Federal agents in Baltimore are pulling back the curtain on how overseas scammers allegedly train staff to fleece Americans looking for love, after a handwritten “playbook” was recovered from a Cambodian scam compound.
The whiteboard-style notes, seized inside an office building raided by Cambodian police in January, laid out step-by-step instructions for choosing dating-app profiles, grooming targets and steering them onto bogus trading sites, FBI Supervisory Special Agent Keith Custer said, according to WMAR2 News. Staff were reportedly told to zero in on users age 40 and up and to scrutinize photos for signs of wealth, with the script even referring to people as “customers,” Custer said.
The discovery lands just as federal and state partners ramp up warnings ahead of Valentine’s Day about “relationship-investment” scams, where online romance turns into pressure to send money into fake crypto and trading platforms. Regulators say the playbook is one more sign of how tightly romance fraud and investment schemes have become intertwined.
This month, officials relaunched an interagency awareness push called “Dating or Defrauding?” to highlight practical red flags, according to the CFTC. The campaign, led by the Commodity Futures Trading Commission with more than a dozen federal and state partners, walks people through warning signs such as fake trading dashboards, suspicious payment requests and how to report suspected fraud.
Investigators say the scams often follow a familiar pattern: a friendly match on a dating app, a slow courtship, then a “hot tip” that moves the victim to a phony crypto or brokerage site that shows impressive but entirely fabricated gains. One Maryland man told authorities he watched a fake account appear to rack up about $150,000 in returns, only to be told he had to pay taxes and fees to withdraw and ultimately lost about $35,000. Agents say that slow grooming, isolation from friends and family and sudden urgent demands mirror what was laid out on the Cambodian whiteboard, according to WMAR2 News.
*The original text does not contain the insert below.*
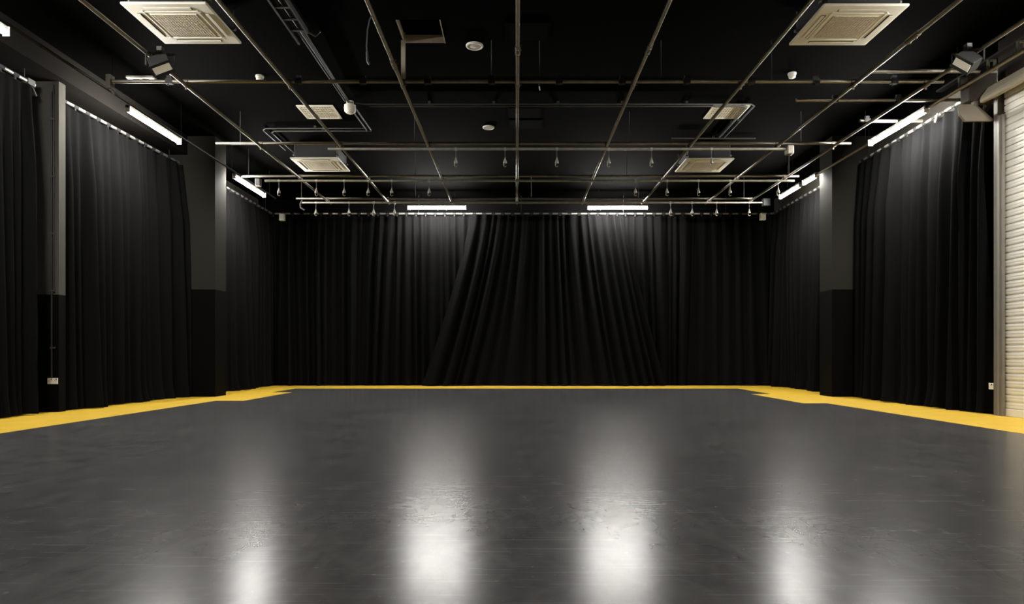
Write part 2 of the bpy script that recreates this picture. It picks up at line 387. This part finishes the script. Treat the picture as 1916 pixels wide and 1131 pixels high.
# ------------------------------------------------------------------ curtains and their tracks
def drape(label, p0, p1, nrm, ztop, seed, q0=None, q1=None, amp=.05, lam=.21, hem=.05, tie_y=0.0):
    """black cloth hung from p0..p1 (plan), hem spread to q0..q1; nrm points into the room"""
    r = random.Random(seed)
    p0 = Vector(p0); p1 = Vector(p1); q0 = Vector(q0 or p0); q1 = Vector(q1 or p1); nn = Vector(nrm)
    L = (p1 - p0).length; nu = max(24, int(L / .022)); nv = 30
    S = [r.uniform(0, 6.28) for _ in range(14)]
    ph = []; a = 0.0; wids = []
    while a < L + 1:
        wv = lam * r.uniform(.55, 1.7); wids.append((a, wv, r.uniform(.4, 1.25), r.uniform(-1, 1), r.uniform(.7, 2.4))); a += wv
    def fold(u, v):
        # irregular pleats; each pleat has its own width, depth and drift
        uu = u + .10 * v * math.sin(u * 1.9 + S[0]) + .05 * v * math.sin(u * 4.3 + S[1])
        uu = min(max(uu, 0), L + .9)
        for k in range(len(wids) - 1):
            if wids[k + 1][0] > uu: break
        s, wv, d, dr, ex = wids[k]
        t = (uu - s) / wv
        f = max(0.0, math.sin(PI * min(max(t, 0), 1))) ** ex * (d * (1 + .5 * dr * v))
        return f
    mb = MB(); vs = []
    for j in range(nv + 1):
        v = j / nv
        v = v ** 0.9
        z = ztop + (0.012 - ztop) * v
        for i in range(nu + 1):
            t = i / nu; u = t * L
            base = p0.lerp(p1, t).lerp(q0.lerp(q1, t), v ** 1.25)
            A = amp * (.75 + .75 * min(1, v * 4) + .35 * v)
            d = A * fold(u, v) + .018 * math.sin(u * 37 + S[2] + 3 * v) * (1 - v) * .5
            d += .05 * math.sin(u * 1.3 + S[3]) * v + .025 * math.sin(u * 3.1 + S[4] + v * 2) * v
            if v > .9:
                k = (v - .9) / .1
                d += hem * k * k * (.6 + .6 * math.sin(u * 2.3 + S[5]) + .4 * math.sin(u * 6.1 + S[6]))
            p = base + nn * d
            zz = z
            if j == nv: zz = .006 + .010 * (1 + math.sin(u * 5.7 + S[7]))
            if j == 0: zz = z - .018 * (.5 - .5 * math.cos(u * 2 * PI / .25))
            vs.append((p.x, p.y, zz))
    fs = []; W = nu + 1
    for j in range(nv):
        for i in range(nu):
            fs.append((j * W + i, j * W + i + 1, (j + 1) * W + i + 1, (j + 1) * W + i))
    cen = (p0 + p1) / 2
    root = thing('curtain', (cen.x, cen.y, 0), label, 'curtain', 'black curtains round the room')
    mb.add([(x - cen.x, y - cen.y, z) for x, y, z in vs], fs, True)
    mb.build('cloth', M['curtain'], root, fixn=False)
    # ties looped over the track pipe
    dirv = (p1 - p0).normalized(); rz = math.atan2(dirv.y, dirv.x)
    nt = int(L / .25)
    for k in range(nt):
        q = p0 + dirv * (.12 + .25 * k)
        def tie():
            m_ = MB(); m_.tube([(-.05, 0, 0), (.05, 0, 0)], .0275, 10); m_.box(-.016, .016, -.006, .006, -.075, -.022); return m_
        part('tie', tie, M['tie'], 'tie', root, (q.x - cen.x, q.y - cen.y + tie_y, ztop + .055), rz)
    return root
def track(p0, p1, z, label, rods, top=CEIL):
    root = thing('curtain_track', (p0[0], p0[1], z), label, 'curtain track', 'curtain track pipes')
    d = (p1[0] - p0[0], p1[1] - p0[1], 0)
    MB().tube([(0, 0, 0), d], .0235, 12).build('tube', M['bright'], root)
    for t in rods:
        MB().tube([(d[0] * t, d[1] * t, .015), (d[0] * t, d[1] * t, top - z)], .006, 6).build('hanger_rod', M['black'], root)
    return root
ZT = EYE + 3.69; ZC = ZT - .055
t1 = track((-6.58, 3.0), (-6.58, 9.12), ZT, 'curtain track pipe ending just before the socket column', (.2, .97), 4.64)
cl = MB(); cl.tube([(0, 6.07, -.03), (0.02, 6.13, -.15)], .014, 8); cl.box(-.03, .03, 5.97, 6.1, -.04, .04); cl.build('end_clamp', M['rod'], t1)
track((-6.56, 9.52), (-6.46, 12.78), ZT, 'curtain track pipe between socket column and square grey column', (.05, .9), 4.64)
track((-6.4, 13.3), (-6.4, 17.45), ZT + .02, 'curtain track pipe between the grey column and back corner, opposite shutter', (.1, .9))
track((-6.6, 17.55), (6.85, 17.55), ZT + .03, 'long curtain track pipe across the back of the room', (.1, .3, .5, .7, .9))
track((6.67, 13.34), (6.72, 17.45), ZT + .02, 'curtain track pipe between shutter-side column and back corner', (.1, .9))
t6 = track((6.45, 9.2), (6.56, 12.76), ZT, 'bright curtain track pipe starting beside the shutter hood', (.05, .9))
MB().tube([(-.02, .99, 0), (-.05, 1.01, -.13)], .018, 8).build('end_clamp', M['bright'], t6)
drape('black floor-length curtain at the picture edge, before the socket column', (-6.58, 3.4), (-6.58, 9.06), (1, 0), ZC, 11, lam=.2, q1=(-6.58, 9.10), amp=.08, hem=.03)
drape('black floor-length curtain between socket column and square grey column', (-6.56, 9.55), (-6.46, 12.76), (1, 0), ZC, 23, lam=.19, amp=.11)
drape('black floor-length curtain between grey column and back corner, opposite the shutter', (-6.4, 13.3), (-6.4, 17.42), (1, 0), ZC + .02, 37, lam=.19, amp=.10)
drape('black back curtain on the side opposite the shutter, up to the diagonal fold', (-6.5, 17.6), (-1.2, 17.6), (0, -1), ZC + .03, 41, lam=.23, amp=.10, tie_y=-.05)
drape('black middle back curtain that flares out towards its hem', (-1.22, 17.50), (2.8, 17.50), (0, -1), ZC + .03, 57, q0=(-2.45, 17.36), q1=(3.9, 17.36), lam=.2, amp=.11, tie_y=.05)
drape('black back curtain on the shutter side, past the middle flared one', (2.75, 17.6), (6.8, 17.6), (0, -1), ZC + .03, 69, lam=.23, amp=.10, tie_y=-.05)
drape('black floor-length curtain between shutter-side column and back corner', (6.72, 17.42), (6.67, 13.36), (-1, 0), ZC + .02, 73, lam=.19, amp=.10)
drape('black floor-length curtain between roller shutter and shutter-side column', (6.56, 12.74), (6.446, 9.04), (-1, 0), ZC, 85, lam=.21, amp=.12)

# ------------------------------------------------------------------ roller shutter door
SX = 6.4
door = MB(); y0, y1 = 3.0, 8.76; pitch = .0923; ztop = 4.26
prof = []
z = .10
while z < ztop - .01:
    for (dx, dz) in ((.016, 0), (.016, .008), (.001, .011), (-.0015, .026), (.0, .044), (-.0015, .062), (.002, .085)):
        prof.append((dx, z + dz))
    z += pitch
vs = []
for (dx, zz) in prof: vs += [(SX + dx, y0, zz), (SX + dx, y1, zz)]
fs = [(2 * i, 2 * i + 1, 2 * i + 3, 2 * i + 2) for i in range(len(prof) - 1)]
door.add(vs, fs, False)
door.add([(SX + .035, y0, .1), (SX + .035, y1, .1), (SX + .035, y0, prof[-1][1]), (SX + .035, y1, prof[-1][1])], [(0, 2, 3, 1)], False)
dr = struct('door_1', door, M['shutter'])
MB().box(SX - .012, SX + .03, y0, y1, .004, .10).build('bottom_bar', M['shutter'], dr, bevel=.004)
g = MB(); g.box(SX - .055, SX - .02, 8.72, 8.81, 0, 3.95); g.box(SX + .02, SX + .055, 8.72, 8.81, 0, 3.95); g.box(SX - .055, SX + .055, 8.78, 8.81, 0, 3.95)
g.box(SX - .07, SX - .055, 8.765, 8.79, 0, 3.95)
g.build('guide_rail', M['rail'], dr)
MB().box(SX - .05, SX + .06, 8.815, 8.885, 0, 4.26).build('wall_angle', M['angle'], dr)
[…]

Crackdowns and the global picture
Law enforcement pressure on scam compounds across Southeast Asia has been building. In October 2025, the U.S. Treasury and international partners sanctioned an alleged transnational network and unsealed related criminal cases, tying multimillion-dollar money flows and forced-labor allegations to organized fraud hubs, according to the U.S. Treasury. Officials said the network relied on corporate fronts and crypto infrastructure to wash illicit proceeds and keep the compounds running.
Forced labor, scripts and AI
Human-rights reporting has found that many of these compounds operate like coercive work camps, where trafficked workers are forced to run online scams under threat of violence and financial penalties. Amnesty International has documented more than 50 suspected sites and dozens of survivor accounts describing confinement, beatings and constant surveillance, according to Amnesty International.
Recent investigative reporting has also surfaced leaked internal chats and detailed scripts that map out the daily mechanics of scamming. Those leaks show how managers use tight monitoring, canned emotional pitches and generative tools to scale deception and keep workers on script, according to WIRED.
Legal fallout
Globally, governments are responding with sanctions, asset freezes and criminal indictments. In early January, Cambodia extradited an alleged ringleader to China as part of a broader wave of cooperation, and U.S. prosecutors have unsealed cases targeting the networks behind the compounds. The aim is to follow crypto trails, seize illicit assets and reach the people accused of organizing or profiting from the fraud, according to the AP.
How to protect yourself
The FBI’s advice is not glamorous, but it is blunt and practical: do not send money to someone you have never met in person. Agents say you should keep conversations on the dating platform until you have independently verified who you are talking to, and be extremely wary of anyone pushing you to act quickly, switch to encrypted apps or use unusual payment methods.
If you suspect you have been targeted, the FBI recommends saving all messages, blocking the scammer and reporting the incident immediately to the Internet Crime Complaint Center (IC3) and to your bank or other financial institution, according to the FBI.